Pony and traps, ass and carts, bicycles, and cranky motorcars lined every street on fair day. Townspeople awoke to the clattering of hooves on the pavement. From cockcrow, they could hear drovers ushering their herds. Loud voices and the sound of sticks whacking the beastly column shattered the morning silence. And they caught the pungent whiff of dung that hung in the air, seeping into their homes.
Jack Gardiner attended his first fair in 1912 at the age of ten. With his brother and father, he helped to drive cattle from Poulacapple into Callan. They paid the required admission fee of 3 pence to enter the fair grounds. A sea of cattle, pigs, donkeys, and other creatures stretched out before him.
Cattle predominated, but on both sides of the old pathway up the middle of the Green Jack saw carts containing creels of pigs and bonhams. Down by the wall in Green Lane were sheep pens. He noticed fellows his own age and older “turning the wild-act” on the pen railings. There was always chaos and confusion for the opening minutes of the fair, but then things settled down.
The young Jack Gardiner was mesmerised by the scene of riotous chatter, loud bursts of hearty laughter, and the massed ranks of animals snorting, grunting, bleating-and roaring to the high heavens. It was like Noah’s Ark, he thought. Looking around the green, he tried to understand what all the fuss was about.
He watched the burly farmers and dealers milling around… in groups large and small, spitting, palm slapping and holding forth in tones of great persuasion on the alleged value of the piglets, bullocks, and other livestock they had come to sell.
He listened with bated breath to the cursing and swearing from the buyers who always suspected-and often rightly so; that they were being codded by wily dealers.
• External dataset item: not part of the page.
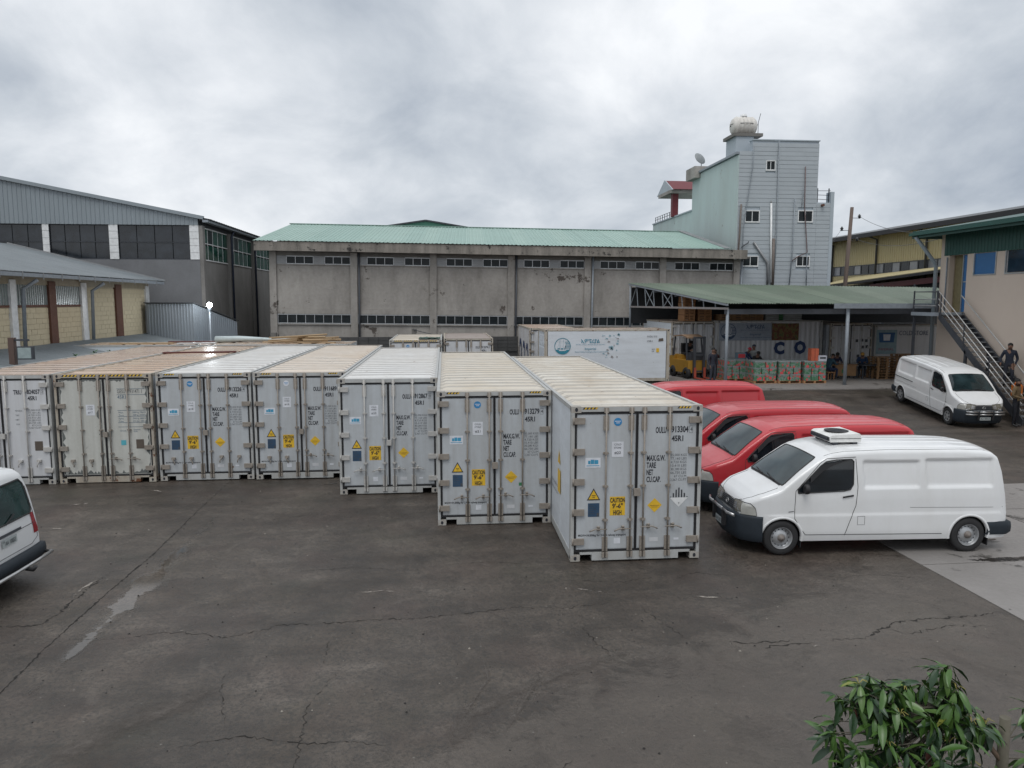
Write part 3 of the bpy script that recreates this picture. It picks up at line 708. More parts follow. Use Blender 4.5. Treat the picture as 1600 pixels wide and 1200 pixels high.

Meanwhile, their wives and girlfriends had huddled together in little groups to exchange gossip and pronounce judgement on the issues of the day. The alternately hushed and animated cackling of the women “had a certain music to it”, Jack discovered.
The fairs he attended afterwards, right up to the very last of them in the 60s, remained true to his first impression of this now dead Irish tradition. “The fairs were mighty”, Jack reflected, “they were the heart and soul of Callan and the town was never the same since they stopped”.
He recalled that people-both buyers and sellers-embarked on their journey to Callan for the fair as early as 3 A.M., depending on how far they had to travel. They came from places like Grange, Kells, Windgap, Mullinahone, and Ballingarry, to be joined by hundreds of locals.
There was a very visible cash flow at the fairs. “Jobbers” and “tanglers” -men seeking to buy-in before the animals reached the Fair Green- met cattle coming into town. And every buyer had his “man in the town” who tipped him off or gave him the wink about a “nice lot” from such-and-such a place.